Set down word for word the lines running from the line with "Model this scene" to the line with "RND = random.Random(11)", ends included. Skip every picture.

- **Data for the task**:
>>>
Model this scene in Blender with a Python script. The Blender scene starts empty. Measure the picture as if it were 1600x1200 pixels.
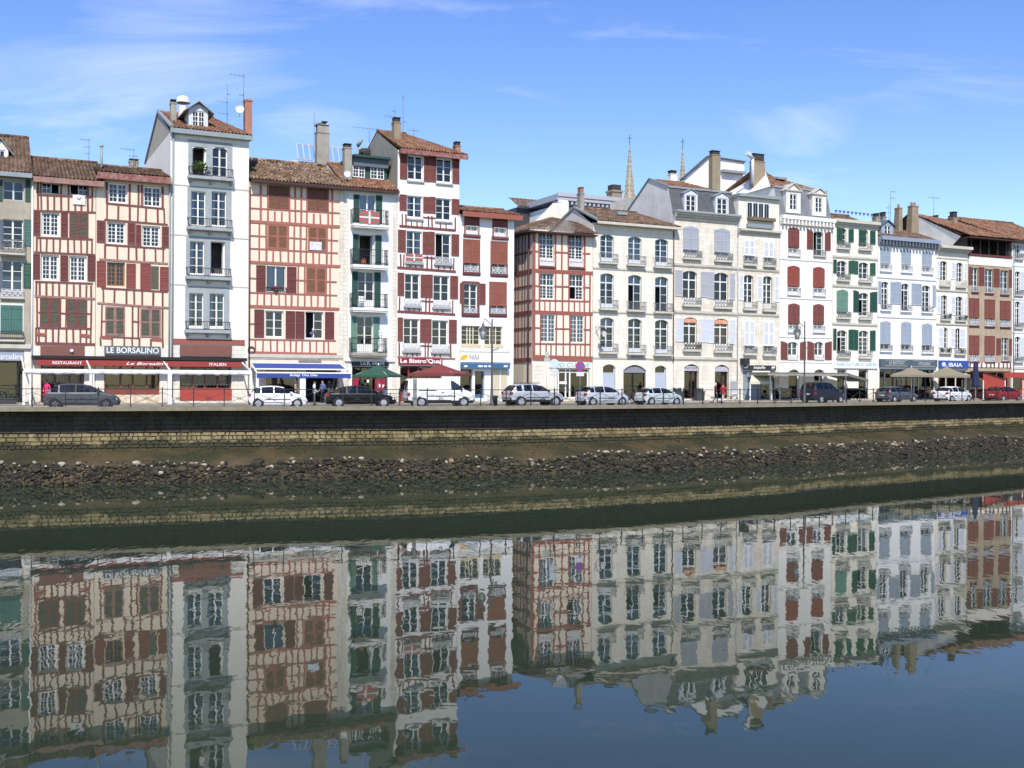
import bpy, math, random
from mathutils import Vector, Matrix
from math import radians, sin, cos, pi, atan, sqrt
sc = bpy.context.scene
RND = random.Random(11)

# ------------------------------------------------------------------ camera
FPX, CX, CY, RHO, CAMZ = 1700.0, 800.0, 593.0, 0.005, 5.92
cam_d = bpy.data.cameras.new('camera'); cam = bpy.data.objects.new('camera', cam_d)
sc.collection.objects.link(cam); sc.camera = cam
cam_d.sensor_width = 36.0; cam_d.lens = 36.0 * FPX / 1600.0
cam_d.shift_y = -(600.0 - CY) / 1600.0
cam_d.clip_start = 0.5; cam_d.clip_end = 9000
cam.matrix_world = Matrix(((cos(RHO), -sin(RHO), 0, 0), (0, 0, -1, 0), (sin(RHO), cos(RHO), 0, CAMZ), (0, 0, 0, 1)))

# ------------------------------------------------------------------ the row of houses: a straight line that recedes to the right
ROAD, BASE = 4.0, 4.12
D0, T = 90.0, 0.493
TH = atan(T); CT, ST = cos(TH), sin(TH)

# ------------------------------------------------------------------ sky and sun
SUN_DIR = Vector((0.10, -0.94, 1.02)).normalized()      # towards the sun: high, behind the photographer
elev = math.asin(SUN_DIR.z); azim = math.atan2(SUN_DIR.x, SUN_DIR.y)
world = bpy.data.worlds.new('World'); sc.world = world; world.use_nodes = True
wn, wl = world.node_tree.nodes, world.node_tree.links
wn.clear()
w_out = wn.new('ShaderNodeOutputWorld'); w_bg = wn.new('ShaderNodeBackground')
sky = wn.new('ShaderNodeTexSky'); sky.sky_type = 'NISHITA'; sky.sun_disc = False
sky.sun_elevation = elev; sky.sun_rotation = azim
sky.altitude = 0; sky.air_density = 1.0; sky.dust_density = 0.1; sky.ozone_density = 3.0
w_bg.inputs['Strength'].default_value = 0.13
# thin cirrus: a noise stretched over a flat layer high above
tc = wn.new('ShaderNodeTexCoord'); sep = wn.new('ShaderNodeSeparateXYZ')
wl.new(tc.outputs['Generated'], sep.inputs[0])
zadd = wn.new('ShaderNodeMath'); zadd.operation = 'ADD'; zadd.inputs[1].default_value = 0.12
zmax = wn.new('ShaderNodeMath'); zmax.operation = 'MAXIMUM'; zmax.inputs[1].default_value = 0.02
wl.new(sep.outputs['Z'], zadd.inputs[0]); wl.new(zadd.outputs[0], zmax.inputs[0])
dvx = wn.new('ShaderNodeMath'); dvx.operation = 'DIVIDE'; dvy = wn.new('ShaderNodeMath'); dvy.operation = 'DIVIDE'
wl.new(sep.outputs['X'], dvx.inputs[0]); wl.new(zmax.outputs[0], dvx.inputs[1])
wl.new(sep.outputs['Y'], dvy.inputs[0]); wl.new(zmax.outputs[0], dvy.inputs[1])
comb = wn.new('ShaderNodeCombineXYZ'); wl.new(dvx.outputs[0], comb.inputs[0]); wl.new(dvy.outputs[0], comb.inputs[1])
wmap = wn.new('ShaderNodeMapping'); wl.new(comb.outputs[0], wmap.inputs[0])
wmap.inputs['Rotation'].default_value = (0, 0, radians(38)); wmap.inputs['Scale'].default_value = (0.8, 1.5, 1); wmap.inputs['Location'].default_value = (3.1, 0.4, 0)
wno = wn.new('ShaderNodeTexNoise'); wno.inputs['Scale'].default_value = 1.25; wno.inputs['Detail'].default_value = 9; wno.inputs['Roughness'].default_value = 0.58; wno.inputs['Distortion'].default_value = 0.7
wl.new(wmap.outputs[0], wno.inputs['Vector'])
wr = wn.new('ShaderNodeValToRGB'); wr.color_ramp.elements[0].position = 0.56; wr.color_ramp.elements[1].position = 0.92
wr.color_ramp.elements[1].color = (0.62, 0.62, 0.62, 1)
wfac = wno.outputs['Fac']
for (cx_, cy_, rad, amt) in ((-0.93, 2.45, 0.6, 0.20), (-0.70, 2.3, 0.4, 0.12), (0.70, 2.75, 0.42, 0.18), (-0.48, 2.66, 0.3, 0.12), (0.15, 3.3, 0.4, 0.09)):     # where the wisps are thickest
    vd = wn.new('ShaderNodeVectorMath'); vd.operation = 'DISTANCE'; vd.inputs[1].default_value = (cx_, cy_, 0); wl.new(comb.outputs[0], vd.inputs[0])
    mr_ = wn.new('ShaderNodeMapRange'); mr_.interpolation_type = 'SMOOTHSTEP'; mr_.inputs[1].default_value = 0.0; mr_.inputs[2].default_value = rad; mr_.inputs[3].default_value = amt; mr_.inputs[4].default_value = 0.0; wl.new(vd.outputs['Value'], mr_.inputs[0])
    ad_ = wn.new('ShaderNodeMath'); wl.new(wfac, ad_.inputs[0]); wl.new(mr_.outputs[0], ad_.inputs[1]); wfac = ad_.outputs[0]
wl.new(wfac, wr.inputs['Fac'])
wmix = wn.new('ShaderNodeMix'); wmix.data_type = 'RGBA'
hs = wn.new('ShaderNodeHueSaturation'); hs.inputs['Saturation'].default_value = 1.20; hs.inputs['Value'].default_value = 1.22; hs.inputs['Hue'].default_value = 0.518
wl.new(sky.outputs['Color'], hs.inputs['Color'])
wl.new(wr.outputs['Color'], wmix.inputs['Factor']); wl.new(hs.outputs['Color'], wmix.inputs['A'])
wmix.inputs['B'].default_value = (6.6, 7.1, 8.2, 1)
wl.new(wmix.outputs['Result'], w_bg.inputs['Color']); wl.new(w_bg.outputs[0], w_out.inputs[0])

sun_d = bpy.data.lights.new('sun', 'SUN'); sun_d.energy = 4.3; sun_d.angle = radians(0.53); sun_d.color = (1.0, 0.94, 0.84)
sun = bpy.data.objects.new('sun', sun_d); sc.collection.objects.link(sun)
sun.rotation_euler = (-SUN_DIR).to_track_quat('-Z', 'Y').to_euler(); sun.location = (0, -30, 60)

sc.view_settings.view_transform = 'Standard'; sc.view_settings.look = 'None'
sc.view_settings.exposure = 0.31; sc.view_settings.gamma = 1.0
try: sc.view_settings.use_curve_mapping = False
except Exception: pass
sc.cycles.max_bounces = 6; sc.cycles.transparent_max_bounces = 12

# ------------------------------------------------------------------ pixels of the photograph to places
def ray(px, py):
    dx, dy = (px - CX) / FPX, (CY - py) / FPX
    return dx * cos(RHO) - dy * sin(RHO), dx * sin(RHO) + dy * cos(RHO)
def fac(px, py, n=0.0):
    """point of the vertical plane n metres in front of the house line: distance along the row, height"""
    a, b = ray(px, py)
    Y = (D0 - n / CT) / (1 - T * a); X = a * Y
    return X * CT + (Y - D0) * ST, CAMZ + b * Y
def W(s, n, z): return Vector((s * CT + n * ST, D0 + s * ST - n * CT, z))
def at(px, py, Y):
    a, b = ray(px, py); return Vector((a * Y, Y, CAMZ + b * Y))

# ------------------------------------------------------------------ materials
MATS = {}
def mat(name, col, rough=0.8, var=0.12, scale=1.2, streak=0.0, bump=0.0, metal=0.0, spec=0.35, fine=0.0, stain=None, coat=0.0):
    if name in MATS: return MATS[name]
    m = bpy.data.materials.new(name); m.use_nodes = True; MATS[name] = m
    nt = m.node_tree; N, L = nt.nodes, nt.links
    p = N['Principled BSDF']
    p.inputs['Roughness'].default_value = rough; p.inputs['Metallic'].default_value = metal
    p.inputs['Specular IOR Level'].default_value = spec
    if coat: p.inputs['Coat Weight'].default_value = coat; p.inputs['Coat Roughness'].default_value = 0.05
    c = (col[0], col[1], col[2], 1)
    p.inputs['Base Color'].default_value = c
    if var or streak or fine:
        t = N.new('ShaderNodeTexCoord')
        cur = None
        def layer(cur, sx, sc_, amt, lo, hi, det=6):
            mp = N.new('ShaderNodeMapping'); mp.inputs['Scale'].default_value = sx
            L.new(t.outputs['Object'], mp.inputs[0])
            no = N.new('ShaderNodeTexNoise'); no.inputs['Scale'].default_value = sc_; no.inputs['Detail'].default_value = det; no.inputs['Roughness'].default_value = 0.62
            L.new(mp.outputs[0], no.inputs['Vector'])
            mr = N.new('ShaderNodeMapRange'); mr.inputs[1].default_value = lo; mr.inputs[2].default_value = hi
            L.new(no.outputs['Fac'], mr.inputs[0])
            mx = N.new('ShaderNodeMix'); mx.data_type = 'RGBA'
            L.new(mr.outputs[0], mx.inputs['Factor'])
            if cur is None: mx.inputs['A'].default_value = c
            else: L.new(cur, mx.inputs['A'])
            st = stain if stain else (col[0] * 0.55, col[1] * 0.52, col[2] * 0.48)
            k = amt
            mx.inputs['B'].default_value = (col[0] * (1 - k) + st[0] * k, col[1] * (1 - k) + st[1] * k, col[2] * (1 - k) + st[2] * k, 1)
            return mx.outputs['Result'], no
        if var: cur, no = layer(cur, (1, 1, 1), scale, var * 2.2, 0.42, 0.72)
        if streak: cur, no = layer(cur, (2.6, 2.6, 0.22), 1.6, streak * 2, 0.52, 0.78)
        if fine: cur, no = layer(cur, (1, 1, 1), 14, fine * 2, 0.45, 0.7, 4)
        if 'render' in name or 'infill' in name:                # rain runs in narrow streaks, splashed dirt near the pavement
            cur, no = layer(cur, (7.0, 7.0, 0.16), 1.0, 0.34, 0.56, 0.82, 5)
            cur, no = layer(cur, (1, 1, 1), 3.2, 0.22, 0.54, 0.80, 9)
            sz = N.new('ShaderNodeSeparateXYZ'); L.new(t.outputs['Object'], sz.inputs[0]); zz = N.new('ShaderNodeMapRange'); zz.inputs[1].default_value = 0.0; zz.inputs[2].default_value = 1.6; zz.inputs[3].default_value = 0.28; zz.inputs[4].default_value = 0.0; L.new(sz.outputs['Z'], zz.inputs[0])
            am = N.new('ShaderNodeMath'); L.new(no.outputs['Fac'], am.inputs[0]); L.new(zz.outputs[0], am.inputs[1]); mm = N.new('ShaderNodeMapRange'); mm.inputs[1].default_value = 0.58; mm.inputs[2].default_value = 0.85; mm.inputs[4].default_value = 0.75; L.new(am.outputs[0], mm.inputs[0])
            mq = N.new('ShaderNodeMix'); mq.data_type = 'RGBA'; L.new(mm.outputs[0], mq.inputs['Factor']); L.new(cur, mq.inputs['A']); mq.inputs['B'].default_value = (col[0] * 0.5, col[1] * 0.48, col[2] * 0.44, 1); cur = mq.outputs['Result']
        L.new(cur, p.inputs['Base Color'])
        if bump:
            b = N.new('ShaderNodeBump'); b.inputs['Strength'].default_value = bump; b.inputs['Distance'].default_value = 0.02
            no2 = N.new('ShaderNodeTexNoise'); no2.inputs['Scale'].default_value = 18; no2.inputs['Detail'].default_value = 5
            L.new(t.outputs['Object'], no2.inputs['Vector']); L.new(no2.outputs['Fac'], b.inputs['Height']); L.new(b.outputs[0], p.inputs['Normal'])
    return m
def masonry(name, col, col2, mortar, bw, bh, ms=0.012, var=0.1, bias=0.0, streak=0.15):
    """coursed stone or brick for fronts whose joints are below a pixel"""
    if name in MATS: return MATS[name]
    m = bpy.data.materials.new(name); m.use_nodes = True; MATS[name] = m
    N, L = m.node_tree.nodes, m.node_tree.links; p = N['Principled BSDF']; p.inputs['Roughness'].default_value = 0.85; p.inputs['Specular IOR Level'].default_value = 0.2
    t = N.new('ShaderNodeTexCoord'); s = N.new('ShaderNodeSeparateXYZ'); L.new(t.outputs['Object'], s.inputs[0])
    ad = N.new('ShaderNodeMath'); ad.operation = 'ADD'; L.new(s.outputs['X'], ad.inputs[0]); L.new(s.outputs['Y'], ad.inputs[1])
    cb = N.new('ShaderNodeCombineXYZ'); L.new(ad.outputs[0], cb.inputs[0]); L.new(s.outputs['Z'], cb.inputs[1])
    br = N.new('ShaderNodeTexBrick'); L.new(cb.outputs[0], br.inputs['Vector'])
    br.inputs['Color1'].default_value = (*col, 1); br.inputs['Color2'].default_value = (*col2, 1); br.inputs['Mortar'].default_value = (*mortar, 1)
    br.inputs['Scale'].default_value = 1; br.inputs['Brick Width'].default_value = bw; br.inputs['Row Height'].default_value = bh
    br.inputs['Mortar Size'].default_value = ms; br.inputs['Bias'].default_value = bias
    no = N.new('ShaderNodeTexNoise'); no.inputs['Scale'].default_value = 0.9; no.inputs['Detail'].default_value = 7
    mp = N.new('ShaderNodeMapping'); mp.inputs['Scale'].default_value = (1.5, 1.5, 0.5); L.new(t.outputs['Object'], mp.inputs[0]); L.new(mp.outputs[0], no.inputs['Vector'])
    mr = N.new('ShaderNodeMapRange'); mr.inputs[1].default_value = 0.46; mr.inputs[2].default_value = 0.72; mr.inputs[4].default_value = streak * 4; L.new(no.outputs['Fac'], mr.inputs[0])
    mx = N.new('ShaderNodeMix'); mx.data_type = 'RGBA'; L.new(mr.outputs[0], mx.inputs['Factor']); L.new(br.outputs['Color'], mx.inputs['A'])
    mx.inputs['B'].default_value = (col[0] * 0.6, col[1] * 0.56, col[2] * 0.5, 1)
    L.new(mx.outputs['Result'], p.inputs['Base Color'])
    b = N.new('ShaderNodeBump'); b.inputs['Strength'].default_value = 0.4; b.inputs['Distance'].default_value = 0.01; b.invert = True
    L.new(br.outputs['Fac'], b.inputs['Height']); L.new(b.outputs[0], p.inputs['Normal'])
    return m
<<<
>>>
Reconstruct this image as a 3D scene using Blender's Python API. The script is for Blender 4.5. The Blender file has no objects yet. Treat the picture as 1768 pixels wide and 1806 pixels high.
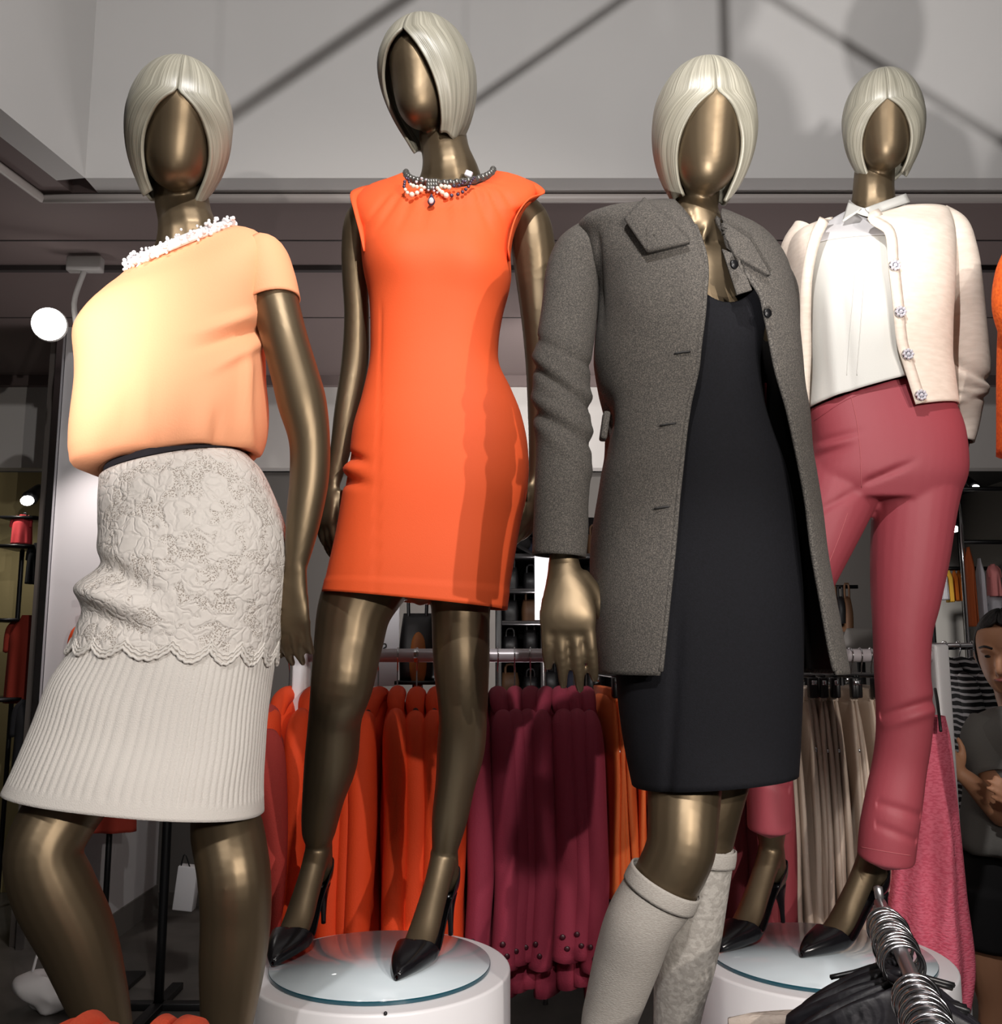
<<<
>>>
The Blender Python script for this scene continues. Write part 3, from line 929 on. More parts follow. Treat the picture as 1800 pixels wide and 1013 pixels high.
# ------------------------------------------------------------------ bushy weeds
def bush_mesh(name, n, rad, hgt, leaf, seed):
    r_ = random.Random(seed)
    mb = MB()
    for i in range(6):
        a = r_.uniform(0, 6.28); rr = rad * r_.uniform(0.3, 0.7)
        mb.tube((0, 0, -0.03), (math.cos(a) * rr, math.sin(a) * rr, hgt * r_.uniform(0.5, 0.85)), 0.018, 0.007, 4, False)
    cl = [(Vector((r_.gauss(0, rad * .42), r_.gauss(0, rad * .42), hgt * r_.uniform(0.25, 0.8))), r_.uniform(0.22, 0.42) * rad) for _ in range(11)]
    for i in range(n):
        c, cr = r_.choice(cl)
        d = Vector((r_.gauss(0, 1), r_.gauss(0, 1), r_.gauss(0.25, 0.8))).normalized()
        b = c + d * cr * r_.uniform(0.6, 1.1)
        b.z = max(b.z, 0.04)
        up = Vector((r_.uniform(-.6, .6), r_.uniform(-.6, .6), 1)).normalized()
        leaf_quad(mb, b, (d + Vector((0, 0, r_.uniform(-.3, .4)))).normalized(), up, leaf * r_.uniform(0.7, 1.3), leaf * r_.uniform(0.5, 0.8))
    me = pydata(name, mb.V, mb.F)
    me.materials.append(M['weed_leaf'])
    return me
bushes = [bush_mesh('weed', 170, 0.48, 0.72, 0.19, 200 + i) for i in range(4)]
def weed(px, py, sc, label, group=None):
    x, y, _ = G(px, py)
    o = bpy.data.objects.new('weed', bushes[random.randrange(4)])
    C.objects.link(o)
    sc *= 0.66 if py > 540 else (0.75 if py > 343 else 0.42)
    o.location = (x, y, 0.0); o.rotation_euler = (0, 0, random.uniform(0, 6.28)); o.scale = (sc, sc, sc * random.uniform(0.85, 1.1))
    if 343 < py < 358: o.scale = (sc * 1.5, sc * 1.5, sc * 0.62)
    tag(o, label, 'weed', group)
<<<
- **Complete response**:
Model this scene in Blender with a Python script. The Blender scene starts empty. Measure the picture as if it were 1600x1200 pixels.
import bpy, math, random
from mathutils import Vector, Matrix
from math import radians, sin, cos, pi, atan, sqrt
sc = bpy.context.scene
RND = random.Random(11)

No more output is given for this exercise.